Monday, 2 July 2012



Just yesterday I finished reading "Daughter of Smoke and Bone" by Laini Taylor. I bought this book in a great effort to read big books. I don't like to read big books or extra long novels since I get bored easily with unnecesary explanations or descriptions. I'm more into short stories but this time I decided to give a chance to a "big book" since an old co-worker of mine invited me to her book club to read "Daughter of Smoke and Bone". I was quite reluctant at the beginning: it was a big book, a fiction novel (my ex-coworker is in love with fiction. I wasn't.) and the price of the hard cover here in Colombia is just outrageous compared to Amazon or Barnes and Nobles prices. So, I said to her a big NO.

But I came back to my favorite bookshop in town and found the book again. I grabbed it and as soon as I read the first pages I got caught by the rythm of the dialogues, the descriptions of Prague and the principal character' attitude. Great start I thought. I kept reading and the shop assistant just said "the guys from the book club don't make boring choices. You look so into it, you should get it". Although I knew about his strategy to sell the book, he was right! I bought it and started reading.The narrator of the story could tell soo much about how the principal character, Karou, saw the city that I could imagine easily the landscapes and the temperatures she felt while she was wandering in narrow old streets.

That was the first impression that kept me reading night after night and made dream of fantastic places with people that are not part of my life anymore, people I've loved and forgotten and people I still keep dearest at the bottom of my heart. The narrator's words made me remember not only people but feelings and sensations I had buried a long time ago. After these descriptions, there was one thing that kept me following Karou in her missions around the world: her warrior-like self-sufficient attitude to deal with mishappenings. That attitude reminded me of myself trying to cope with my job, my desire to see it all, to travel, to deal with strangers. Her attitude was somewhat like me and that kept me cheering her up everytime something happened to her. But that was only the tip of the iceberg: one night I dreamed of  my last failed date thanks to a detailed description of Karou's emotions when falling in love with the enemy. Next morning I woke up all mad at Karou because she reminded me of what I was trying trying to forget.
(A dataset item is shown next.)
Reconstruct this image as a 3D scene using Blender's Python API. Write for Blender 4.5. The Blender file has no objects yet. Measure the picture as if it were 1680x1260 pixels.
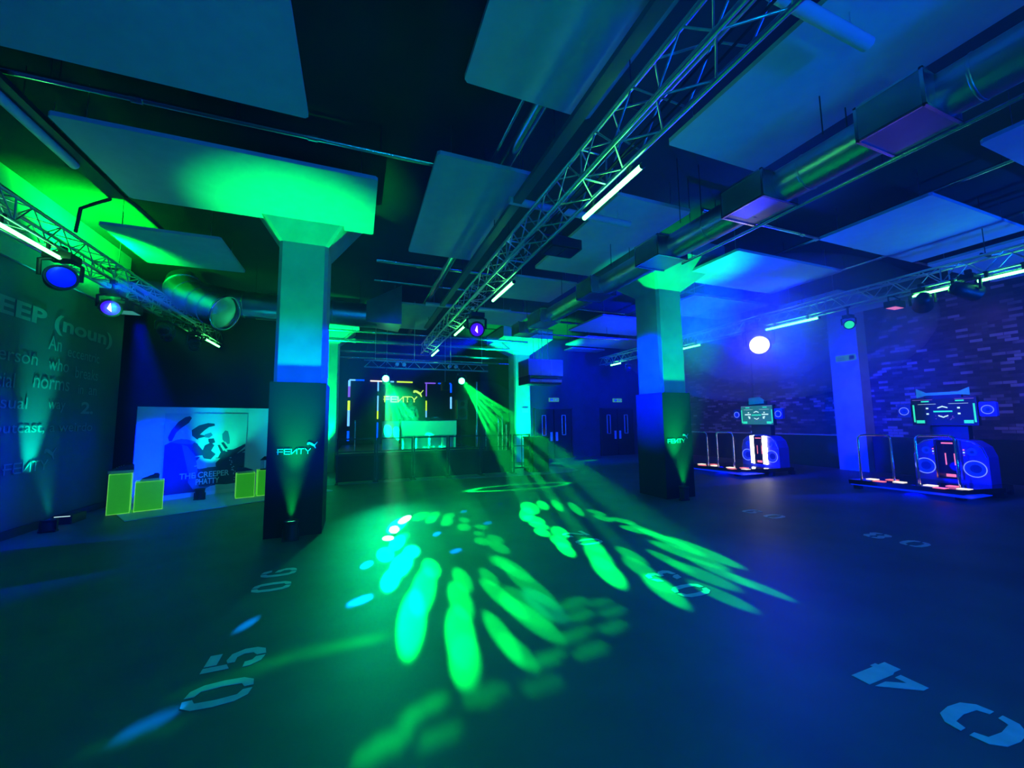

I thought, this book is really making an impression on me and it's not only what happens to Karou but how the narrator weaves words to really describe moods and thoughts. That was a kind of score for "big books".

Although the plot follows a quite Shakesperean fashion (Romeo and Juliet forbidden romance), the author keeps loose ends almost until the end. That is why it kept me reading like a teenager all excited to see what was next. The descriptions and unfolding of the flashbacks that explained the loose ends were unexpected and I wanted more. It was getting really awesome until the narrator decided to finish the story with a "to be continued." The love story was cut too soon and could have evolved into something beyond the mere romance and dissapointment of the truth. It didn't have an epic or Shakesperean ending but a blurred one. So, I felt heartless after so much happening in 418 pages.